Бунин отчитывает Адамовича тоном человека, оставшегося в одиночестве: “никто уже не знает теперь…”, “теперешний читатель все слопает”. Кажется, уже больше нет ни противников Есенина, ни скептиков, а есть только почитатели, и Бунин – один против всех. Итог эмигрантскому роману с Есениным подводит еще один петербургский эстет, Г. Иванов: “Убежден, <…> что не я один из числа тех, кому дорог Есенин, ощущаю эту недоказуемо-неопровержимую жизненность всего “есенинского” <…> И это же необычайное свойство придает всем, даже неудачным, даже совсем слабым стихам Есенина – особые силу и значение. И заодно заранее лишает объективности наши суждения о них. Беспристрастно оценят творчество Есенина те, на кого его очарование перестанет действовать. Возможно, даже вероятно, что их оценка будет много более сдержанной, чем наша. Только произойдет это очень не скоро. Произойдет не раньше, чем освободится, исцелится физически и духовно Россия. В этом исключительность, я бы сказал “гениальность”, есенинской судьбы. Пока Родине, которую он так любил, суждено страдать, ему обеспечено не пресловутое “бессмертие”, а временная, как русская мука, и такая же долгая, как она, – жизнь”
[1325].
Есенин жив тайной, очарованием по ту сторону “вкуса и мастерства” – слишком родной, слишком сросшейся с судьбой России. Такова была итоговая оценка скептиков и эстетов. И это значит, что, как и тогда, в ночь с 12 на 13 мая 1922 года, Есенин одержал поэтическую победу над русским зарубежьем – только теперь в большом времени.
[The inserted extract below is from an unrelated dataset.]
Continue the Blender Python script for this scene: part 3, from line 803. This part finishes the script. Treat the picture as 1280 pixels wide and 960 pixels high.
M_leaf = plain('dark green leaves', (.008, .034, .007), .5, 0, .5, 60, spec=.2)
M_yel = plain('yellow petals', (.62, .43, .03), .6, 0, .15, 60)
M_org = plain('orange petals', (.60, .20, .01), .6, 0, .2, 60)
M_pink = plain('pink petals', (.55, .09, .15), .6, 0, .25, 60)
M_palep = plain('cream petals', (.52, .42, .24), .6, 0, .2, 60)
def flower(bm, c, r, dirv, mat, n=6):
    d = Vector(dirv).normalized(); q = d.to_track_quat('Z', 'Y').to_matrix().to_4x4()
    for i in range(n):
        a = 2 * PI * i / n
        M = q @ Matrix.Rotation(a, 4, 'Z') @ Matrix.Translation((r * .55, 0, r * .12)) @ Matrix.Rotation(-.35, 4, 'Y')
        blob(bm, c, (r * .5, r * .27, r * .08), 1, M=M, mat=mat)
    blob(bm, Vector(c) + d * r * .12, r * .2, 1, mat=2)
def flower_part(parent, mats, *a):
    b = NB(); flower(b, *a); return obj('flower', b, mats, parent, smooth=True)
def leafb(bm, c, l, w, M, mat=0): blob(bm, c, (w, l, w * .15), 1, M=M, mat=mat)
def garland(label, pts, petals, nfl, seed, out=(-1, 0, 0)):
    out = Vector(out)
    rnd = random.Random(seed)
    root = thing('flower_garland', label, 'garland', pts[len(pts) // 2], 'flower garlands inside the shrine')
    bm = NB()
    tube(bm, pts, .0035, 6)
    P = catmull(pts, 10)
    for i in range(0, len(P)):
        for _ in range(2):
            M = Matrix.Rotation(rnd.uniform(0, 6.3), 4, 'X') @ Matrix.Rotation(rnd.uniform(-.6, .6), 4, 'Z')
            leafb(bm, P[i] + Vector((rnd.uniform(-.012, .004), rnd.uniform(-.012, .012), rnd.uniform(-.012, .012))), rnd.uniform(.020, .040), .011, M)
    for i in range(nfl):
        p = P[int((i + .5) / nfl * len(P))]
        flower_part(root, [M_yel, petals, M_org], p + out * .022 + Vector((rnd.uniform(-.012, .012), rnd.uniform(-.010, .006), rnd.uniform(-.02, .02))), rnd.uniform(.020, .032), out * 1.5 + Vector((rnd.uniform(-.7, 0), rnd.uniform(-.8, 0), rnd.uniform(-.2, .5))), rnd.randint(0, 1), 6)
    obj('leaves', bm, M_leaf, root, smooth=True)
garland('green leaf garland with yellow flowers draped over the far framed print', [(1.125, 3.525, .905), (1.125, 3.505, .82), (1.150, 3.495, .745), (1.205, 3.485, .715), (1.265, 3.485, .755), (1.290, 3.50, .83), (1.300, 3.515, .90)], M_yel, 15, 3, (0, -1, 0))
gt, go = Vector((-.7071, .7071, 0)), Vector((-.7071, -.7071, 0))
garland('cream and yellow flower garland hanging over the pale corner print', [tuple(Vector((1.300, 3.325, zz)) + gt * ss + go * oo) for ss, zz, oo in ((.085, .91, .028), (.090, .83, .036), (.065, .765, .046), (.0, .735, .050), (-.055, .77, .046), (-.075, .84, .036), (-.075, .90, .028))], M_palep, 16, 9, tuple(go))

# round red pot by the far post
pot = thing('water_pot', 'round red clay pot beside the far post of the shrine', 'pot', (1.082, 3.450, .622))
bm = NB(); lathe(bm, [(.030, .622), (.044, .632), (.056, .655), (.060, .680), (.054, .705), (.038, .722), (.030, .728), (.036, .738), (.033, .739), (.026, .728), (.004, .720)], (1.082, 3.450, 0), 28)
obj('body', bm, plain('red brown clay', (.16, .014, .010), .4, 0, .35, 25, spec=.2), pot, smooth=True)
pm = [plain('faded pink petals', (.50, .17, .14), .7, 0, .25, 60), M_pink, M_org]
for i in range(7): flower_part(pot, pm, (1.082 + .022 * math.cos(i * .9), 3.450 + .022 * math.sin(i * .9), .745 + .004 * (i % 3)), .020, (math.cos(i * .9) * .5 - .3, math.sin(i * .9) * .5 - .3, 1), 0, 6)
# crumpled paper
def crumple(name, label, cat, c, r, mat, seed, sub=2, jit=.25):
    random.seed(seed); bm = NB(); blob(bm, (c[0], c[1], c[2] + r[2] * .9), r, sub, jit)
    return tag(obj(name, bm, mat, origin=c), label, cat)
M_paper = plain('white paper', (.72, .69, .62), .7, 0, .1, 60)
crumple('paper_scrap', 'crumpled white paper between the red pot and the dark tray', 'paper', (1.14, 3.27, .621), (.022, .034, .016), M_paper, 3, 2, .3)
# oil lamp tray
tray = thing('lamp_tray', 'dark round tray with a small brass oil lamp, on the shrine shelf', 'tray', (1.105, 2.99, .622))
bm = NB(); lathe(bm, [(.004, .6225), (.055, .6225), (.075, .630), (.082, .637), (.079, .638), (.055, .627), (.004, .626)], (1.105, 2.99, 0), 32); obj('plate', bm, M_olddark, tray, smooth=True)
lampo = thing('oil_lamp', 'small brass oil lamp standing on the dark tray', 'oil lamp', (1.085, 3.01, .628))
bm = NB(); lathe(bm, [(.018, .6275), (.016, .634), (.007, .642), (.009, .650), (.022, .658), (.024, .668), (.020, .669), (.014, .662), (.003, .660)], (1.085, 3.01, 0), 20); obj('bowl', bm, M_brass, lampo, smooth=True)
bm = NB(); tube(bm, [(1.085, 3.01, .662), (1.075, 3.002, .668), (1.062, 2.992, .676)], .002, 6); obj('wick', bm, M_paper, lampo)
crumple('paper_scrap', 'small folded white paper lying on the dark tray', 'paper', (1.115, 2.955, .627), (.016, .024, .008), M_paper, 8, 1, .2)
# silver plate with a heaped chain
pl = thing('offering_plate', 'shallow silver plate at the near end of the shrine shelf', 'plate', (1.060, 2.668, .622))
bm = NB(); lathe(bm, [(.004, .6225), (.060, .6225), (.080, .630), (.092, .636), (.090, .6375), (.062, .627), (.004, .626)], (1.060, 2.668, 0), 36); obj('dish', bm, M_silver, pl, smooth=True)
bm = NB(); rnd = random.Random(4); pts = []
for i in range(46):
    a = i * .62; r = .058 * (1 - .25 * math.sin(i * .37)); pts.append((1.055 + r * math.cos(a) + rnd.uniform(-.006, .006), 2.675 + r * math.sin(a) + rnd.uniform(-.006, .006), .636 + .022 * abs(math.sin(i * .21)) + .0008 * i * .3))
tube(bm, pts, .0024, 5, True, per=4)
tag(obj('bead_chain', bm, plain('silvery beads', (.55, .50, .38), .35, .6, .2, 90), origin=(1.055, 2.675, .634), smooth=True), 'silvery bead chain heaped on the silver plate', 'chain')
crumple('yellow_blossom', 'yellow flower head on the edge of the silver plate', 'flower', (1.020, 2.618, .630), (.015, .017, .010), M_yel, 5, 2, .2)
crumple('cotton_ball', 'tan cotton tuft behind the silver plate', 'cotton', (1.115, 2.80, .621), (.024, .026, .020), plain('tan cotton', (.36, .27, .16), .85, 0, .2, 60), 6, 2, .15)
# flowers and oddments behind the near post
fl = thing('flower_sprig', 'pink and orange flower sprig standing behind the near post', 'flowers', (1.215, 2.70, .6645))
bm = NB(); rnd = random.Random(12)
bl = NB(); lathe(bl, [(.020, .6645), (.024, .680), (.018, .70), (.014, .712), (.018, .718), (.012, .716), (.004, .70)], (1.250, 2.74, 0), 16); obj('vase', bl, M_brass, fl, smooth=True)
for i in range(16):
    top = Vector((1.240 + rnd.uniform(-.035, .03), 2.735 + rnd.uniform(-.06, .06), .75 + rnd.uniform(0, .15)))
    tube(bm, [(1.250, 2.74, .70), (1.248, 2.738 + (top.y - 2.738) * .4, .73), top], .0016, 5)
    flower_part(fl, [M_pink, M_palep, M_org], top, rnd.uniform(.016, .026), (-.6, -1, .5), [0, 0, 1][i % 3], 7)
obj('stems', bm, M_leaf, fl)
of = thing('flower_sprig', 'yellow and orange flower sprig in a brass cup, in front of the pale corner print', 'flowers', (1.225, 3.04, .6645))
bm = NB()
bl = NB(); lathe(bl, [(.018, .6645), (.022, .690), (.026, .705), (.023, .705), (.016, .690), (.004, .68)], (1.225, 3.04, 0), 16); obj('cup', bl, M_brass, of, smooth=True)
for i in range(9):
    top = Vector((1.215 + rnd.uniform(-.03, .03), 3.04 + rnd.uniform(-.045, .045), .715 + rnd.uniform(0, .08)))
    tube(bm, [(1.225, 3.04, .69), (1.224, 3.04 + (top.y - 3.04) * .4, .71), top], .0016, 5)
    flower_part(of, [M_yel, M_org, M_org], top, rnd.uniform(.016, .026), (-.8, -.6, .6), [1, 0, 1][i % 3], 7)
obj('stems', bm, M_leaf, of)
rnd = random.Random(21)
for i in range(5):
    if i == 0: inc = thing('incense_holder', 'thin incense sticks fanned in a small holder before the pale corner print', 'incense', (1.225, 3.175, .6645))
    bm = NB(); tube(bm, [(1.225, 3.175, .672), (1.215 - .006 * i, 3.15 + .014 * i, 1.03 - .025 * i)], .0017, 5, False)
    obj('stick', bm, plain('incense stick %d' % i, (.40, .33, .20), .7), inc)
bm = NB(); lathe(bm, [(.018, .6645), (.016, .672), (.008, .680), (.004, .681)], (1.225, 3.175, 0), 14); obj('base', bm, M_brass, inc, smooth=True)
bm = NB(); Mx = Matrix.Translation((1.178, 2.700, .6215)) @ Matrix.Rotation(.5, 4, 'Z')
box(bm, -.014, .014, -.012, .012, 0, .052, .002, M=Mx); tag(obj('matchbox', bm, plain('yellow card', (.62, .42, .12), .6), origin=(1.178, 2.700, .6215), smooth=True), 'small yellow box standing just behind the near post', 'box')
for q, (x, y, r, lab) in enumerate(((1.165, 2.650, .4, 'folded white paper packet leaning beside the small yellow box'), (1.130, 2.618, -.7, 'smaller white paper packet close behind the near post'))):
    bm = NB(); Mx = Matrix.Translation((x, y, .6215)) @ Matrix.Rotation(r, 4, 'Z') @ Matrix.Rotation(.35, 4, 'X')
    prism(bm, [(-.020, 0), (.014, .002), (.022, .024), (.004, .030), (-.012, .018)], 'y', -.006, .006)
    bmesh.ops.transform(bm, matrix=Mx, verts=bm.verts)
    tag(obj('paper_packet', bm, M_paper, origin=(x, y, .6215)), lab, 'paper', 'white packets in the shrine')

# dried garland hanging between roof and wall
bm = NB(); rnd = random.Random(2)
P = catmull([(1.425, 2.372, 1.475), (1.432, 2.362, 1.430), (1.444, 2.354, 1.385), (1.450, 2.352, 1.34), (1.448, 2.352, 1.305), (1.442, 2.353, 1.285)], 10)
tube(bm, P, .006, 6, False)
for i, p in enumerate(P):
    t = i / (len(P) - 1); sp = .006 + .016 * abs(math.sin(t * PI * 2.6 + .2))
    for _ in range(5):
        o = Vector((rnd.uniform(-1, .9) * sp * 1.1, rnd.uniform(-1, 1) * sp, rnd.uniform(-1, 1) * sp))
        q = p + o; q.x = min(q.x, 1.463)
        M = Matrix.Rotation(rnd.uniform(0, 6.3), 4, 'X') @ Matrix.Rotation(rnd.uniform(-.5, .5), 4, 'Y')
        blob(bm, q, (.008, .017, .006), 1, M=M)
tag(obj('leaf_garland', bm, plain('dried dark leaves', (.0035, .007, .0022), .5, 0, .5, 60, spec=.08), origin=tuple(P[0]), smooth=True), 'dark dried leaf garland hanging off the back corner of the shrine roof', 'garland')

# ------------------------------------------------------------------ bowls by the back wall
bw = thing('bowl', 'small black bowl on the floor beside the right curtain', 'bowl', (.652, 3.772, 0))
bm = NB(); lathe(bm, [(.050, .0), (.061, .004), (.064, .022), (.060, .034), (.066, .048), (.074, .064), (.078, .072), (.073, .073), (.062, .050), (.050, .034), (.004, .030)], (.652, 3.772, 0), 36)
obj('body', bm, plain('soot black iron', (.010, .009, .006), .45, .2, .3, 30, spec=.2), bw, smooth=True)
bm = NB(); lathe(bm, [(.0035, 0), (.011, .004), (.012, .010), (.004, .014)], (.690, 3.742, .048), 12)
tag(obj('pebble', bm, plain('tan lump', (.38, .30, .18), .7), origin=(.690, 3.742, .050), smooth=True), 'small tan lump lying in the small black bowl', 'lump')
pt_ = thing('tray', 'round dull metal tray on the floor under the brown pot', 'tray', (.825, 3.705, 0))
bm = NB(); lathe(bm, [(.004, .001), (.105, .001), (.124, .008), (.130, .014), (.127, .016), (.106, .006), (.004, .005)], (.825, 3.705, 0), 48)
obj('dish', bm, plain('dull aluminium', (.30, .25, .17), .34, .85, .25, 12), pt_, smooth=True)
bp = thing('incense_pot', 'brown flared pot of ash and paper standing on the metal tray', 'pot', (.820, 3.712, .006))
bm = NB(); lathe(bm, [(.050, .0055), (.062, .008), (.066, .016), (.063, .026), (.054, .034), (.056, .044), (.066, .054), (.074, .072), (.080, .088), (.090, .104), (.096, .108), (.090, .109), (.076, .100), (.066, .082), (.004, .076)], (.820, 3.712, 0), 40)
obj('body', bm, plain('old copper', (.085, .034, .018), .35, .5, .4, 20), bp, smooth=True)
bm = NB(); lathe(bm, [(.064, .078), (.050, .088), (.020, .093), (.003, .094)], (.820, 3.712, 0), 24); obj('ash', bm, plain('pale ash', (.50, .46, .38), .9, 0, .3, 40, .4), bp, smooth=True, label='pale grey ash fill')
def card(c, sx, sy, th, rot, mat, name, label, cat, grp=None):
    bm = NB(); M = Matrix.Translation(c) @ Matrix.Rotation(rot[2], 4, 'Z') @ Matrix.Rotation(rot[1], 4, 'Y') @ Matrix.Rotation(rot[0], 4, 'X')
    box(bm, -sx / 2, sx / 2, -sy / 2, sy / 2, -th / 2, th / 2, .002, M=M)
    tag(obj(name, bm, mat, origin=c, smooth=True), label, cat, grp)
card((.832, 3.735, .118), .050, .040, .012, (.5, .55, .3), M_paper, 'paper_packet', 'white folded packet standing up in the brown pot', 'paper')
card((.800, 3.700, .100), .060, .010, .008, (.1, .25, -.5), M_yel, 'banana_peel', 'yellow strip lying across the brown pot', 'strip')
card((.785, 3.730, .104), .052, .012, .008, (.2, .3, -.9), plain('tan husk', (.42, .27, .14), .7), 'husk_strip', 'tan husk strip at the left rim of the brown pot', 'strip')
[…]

Но вернемся в Берлин. Повторим: в те дни Есенин не слишком радовался оказанному ему приему. Российские изгнанники могли горячо спорить о поэте – ему до этого было мало дела. Что значила для Есенина эмигрантская слава после всероссийского успеха! Лишь измельчание и тупик. Создается впечатление, что именно сознание бесполезности любого эмигрантского отклика, положительного или отрицательного, стоит за есенинским отрицанием русской эмиграции в целом: “Ну, а про наших эмигрантов и говорить нечего. Они все конченые, выдуманные”
[1326].
“В Берлине я наделал, конечно, много скандала и переполоха, – пишет Есенин Мариенгофу из Остенде 9 июля 1922 года. – Все думают, что я приехал на деньги большевиков, как чекист или как агитатор. Мне все это весело и забавно. Том свой продал Гржебину.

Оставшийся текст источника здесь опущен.